* What is needed
Show each line that has the string "pixels" in it.

* Information provided
____________________

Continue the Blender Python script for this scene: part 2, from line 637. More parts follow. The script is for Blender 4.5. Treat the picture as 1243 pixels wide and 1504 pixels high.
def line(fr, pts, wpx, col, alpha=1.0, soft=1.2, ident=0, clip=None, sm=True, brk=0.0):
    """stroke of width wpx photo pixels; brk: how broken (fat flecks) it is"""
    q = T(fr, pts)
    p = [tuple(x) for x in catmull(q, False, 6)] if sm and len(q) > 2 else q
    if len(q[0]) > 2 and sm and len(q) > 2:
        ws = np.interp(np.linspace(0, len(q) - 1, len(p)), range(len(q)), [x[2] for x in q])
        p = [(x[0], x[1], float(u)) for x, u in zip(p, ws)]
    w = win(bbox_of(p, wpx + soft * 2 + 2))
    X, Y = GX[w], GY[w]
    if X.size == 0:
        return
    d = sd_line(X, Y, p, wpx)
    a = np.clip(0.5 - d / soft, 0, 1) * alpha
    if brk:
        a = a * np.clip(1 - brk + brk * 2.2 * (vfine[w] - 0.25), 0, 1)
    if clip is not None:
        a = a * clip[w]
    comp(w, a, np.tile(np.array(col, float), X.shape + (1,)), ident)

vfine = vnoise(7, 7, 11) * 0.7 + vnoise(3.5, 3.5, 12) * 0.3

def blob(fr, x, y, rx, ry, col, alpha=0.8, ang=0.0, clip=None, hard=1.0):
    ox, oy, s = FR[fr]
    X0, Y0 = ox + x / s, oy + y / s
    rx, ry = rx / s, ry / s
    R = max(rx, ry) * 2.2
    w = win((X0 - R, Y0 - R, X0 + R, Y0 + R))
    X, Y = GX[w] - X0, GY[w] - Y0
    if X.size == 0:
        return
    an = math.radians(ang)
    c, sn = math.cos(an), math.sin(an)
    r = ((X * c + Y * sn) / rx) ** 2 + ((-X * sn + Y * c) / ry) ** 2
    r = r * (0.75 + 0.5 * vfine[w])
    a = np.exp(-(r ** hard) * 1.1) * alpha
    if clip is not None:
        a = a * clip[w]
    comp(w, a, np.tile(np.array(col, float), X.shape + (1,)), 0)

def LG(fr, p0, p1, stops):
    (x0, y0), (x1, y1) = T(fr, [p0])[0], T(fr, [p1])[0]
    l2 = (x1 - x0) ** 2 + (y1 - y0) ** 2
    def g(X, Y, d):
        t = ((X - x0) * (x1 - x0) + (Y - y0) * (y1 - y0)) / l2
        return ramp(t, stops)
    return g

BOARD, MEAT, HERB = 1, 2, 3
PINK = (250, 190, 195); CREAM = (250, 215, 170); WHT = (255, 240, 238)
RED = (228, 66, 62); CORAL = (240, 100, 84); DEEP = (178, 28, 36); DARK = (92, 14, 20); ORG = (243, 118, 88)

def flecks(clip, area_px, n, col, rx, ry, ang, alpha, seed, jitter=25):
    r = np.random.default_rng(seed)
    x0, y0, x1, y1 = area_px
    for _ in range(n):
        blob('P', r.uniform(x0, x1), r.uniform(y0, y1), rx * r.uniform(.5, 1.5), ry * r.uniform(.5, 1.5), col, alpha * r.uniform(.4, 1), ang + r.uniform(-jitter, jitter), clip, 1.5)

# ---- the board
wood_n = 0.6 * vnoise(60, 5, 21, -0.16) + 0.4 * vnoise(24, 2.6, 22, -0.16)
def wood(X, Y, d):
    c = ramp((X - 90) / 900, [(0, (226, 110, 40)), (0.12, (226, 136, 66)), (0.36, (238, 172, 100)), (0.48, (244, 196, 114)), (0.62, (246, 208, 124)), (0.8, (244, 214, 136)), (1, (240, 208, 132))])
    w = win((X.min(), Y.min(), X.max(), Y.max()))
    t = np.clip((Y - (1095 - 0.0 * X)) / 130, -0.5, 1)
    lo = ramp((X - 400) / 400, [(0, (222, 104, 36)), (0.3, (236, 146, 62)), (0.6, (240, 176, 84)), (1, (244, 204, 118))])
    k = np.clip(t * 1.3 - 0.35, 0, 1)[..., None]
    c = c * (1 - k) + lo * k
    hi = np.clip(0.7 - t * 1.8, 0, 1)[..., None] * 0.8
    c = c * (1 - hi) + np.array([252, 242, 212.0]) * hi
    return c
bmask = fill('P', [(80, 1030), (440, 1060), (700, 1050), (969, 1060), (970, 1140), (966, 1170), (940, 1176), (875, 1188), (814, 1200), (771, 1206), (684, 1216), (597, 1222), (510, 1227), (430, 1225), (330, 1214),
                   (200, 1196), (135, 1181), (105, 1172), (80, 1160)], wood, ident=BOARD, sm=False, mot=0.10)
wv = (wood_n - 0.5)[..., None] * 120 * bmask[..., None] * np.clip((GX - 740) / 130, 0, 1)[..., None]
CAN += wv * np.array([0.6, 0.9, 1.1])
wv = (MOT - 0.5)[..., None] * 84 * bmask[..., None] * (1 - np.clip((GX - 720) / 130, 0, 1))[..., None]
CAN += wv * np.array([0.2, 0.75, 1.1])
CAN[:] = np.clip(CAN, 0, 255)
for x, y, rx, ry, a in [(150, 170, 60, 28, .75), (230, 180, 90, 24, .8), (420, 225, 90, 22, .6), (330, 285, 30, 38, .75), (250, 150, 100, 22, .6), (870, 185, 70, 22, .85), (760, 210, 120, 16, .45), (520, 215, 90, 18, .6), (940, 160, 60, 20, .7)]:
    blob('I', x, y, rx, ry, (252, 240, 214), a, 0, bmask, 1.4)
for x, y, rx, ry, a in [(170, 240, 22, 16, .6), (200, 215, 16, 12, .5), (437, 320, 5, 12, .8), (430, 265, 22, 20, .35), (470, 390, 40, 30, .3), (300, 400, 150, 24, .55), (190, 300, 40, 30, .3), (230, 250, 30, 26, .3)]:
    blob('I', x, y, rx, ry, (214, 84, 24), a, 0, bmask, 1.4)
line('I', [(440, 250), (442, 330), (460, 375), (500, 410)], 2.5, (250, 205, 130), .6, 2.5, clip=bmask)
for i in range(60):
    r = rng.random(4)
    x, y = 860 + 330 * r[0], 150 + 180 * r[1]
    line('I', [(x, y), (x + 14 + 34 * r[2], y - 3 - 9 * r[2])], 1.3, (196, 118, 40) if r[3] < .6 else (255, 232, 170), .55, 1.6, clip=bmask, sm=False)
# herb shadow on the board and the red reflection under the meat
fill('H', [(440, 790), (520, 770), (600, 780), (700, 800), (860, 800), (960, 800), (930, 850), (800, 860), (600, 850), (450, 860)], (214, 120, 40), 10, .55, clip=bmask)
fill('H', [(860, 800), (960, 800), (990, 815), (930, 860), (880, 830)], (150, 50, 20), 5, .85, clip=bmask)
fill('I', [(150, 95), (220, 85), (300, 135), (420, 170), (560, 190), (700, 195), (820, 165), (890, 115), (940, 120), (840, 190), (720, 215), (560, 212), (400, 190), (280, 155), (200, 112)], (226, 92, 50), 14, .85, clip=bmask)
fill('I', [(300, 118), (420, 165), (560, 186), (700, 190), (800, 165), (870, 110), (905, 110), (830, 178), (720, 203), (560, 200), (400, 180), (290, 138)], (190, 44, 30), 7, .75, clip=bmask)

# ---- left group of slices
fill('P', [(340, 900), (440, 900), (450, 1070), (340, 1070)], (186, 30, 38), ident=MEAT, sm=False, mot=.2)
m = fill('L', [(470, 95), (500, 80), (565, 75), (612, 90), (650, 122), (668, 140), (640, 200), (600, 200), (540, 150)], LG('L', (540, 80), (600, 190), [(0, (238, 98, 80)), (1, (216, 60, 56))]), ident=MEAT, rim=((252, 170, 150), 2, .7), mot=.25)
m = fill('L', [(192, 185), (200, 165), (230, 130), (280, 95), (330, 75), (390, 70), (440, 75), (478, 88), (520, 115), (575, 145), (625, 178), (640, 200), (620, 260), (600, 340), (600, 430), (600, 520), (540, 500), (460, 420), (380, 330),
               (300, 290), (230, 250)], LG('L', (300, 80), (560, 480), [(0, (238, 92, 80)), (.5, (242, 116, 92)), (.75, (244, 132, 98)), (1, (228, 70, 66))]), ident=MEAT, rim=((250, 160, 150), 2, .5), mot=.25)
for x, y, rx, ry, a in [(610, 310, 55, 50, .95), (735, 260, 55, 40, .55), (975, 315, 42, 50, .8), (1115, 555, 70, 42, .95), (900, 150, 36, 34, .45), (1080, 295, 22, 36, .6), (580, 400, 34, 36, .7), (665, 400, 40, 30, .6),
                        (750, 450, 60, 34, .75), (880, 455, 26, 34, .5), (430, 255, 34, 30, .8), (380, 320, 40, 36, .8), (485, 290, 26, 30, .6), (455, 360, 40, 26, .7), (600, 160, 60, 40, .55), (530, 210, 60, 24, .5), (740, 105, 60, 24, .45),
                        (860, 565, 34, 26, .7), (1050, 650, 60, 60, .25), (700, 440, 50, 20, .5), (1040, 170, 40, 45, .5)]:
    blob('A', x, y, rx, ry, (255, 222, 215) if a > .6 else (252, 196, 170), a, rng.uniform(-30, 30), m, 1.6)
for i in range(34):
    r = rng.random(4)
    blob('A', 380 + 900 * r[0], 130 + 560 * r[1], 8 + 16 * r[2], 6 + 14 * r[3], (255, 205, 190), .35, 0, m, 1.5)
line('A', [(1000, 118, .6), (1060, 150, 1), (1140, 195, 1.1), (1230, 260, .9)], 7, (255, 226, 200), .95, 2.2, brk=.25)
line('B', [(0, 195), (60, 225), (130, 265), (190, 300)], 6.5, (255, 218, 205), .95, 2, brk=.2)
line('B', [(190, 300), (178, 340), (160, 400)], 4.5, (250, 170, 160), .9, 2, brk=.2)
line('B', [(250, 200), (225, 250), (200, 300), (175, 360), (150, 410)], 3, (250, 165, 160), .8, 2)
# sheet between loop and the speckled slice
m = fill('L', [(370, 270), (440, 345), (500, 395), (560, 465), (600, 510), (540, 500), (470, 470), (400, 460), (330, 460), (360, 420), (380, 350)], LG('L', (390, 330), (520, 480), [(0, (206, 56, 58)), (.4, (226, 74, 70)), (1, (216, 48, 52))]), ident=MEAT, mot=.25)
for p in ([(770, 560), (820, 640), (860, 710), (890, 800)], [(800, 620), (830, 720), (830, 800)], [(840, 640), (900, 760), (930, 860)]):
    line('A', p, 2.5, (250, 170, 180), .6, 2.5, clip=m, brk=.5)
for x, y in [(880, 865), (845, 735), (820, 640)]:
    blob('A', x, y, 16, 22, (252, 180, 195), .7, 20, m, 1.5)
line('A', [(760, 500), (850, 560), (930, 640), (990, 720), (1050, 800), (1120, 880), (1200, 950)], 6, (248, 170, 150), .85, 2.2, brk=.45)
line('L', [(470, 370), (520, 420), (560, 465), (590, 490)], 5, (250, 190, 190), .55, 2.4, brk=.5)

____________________

* Exercise solution
Continue the Blender Python script for this scene: part 2, from line 637. More parts follow. The script is for Blender 4.5. Treat the picture as 1243 pixels wide and 1504 pixels high.
    """stroke of width wpx photo pixels; brk: how broken (fat flecks) it is"""